Amongst the wine cocktails and the Artisan gin distilleries and single varietal ciders are two separate entries (at one and miraculously again at nine) that use a phrase largely unheard of in this country this time last year.

I didn't know what craft beer was at the start of 2011. A year later, it's pretty much all I drink.

I'd cross London to drink beers by the best of Britain's craft brewers. In fact, whenever I've got time to waste, I'll head to one of London's new craft beer bars (The Jolly Butchers in Stoke Newington, The Euston Tap in Euston Station, the Craft Beer Co in Clerkenwell, Mason and Taylor on Redchurch Street, to name a few excellent purveyors), survey the landscape and pick off new brews by compiling a mental road map that attempts to cover every inch of the country, pint by pint. It's a bit like train spotting, only you end up a lot more woozy at the end. I call it research, my fiancé calls it problem drinking.

Craft beer isn't real ale. In fact, in some ways it's the antithesis of real ale. Where real ale might be (fairly) represented by scenes of beer festivals populated by lovable old Gandalfs, craft beer might be two demented blokes driving a tank up Camden High Street to promote a bar launch; where a real ale might be promoted by a grotesque, pervert looking goblin fellow (check any of Wychwood's Hobgoblin's ad campaigns), craft beer might come wrapped in ludicrously simple utilitarian packing (check any of the award winning Kernel Brewery's beautiful, identikit bottles).

Where real ale is cask and handpull, craft beer will proudly pour from the keg or the bottle.

The first type is the defining feature of a beer approved by CAMRA, the latter types are as yet frowned upon - a modernisation that is rapidly bringing complex tasting, full bodied ales into a 21st century, lager dominated mainstream.

These are obviously huge, sweeping generalisations; it's beer after all - the crossover blur between the two 'genres' is always going to be pretty huge. Many craft breweries brew for cask as well as keg and all of the craft beer bars that have sprung up in London over the last 12 months have no trouble stocking the best of both worlds.

As with music, I imagine most breweries would shy away from wanting to label themselves into one camp or the other - did any halfway band ever actually ask to be 'indie'?

There are two main delineations as far as I see it.

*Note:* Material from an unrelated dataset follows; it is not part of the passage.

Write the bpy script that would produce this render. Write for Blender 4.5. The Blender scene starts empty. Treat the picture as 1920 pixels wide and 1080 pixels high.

Firstly, craft beer is very much real ale's younger sibling - it comes with none of the stigma that's often attached to it's boozy brother.

Any given night in any of the pubs mentioned above and you'll see women drinking pints. Young people, old people...anyone. It's not ghettoised into a domain populated by white men of a certain age, an image real ale has tried to shake for many years.

The second - most important thing for me is taste. Take the example of Brewdog's Punk IPA. Brewdog are the afore-referenced tank commanders, rolling up Camden High Street in what many would see as a demented gesture of braggadocio to help garner column inches for a nearby bar launch.

They are the also the people who promoted the strongest beer ever brewed (The End of History, 55% and £500 a bottle) by packaging it in taxidermied roadkill. It would all be cobblers were it not for the fact that their signature beer is so very, very good. Sure, it comes packaged in a bottle that on close inspection could be a promo item for a Linkin Park tour. But one deep hit of the taste and the aroma - bold, incredibly hoppy, floral, no nonsense; it's is one of those alco-revelations you very occasionally get - like the first time you discover you actually like whiskey or that wine doesn't infact all taste like pissy vinegar.

Where real ales can sometimes come up short dependent on the pub you're in, craft beers served from keg are consistently brilliant.

There are brews from the South London based Kernel, the Camden Brewery, Sheffield's Magic Rock and Thornbridge from Bakewell that show off that same stop-you-in-your-tracks wow factor. Personally, I think they bring a bit of excitement back to drinking; imbibing can make it feel like you're taking part in beer's next evolutionary steps.

And, best of all, no beard required to enjoy.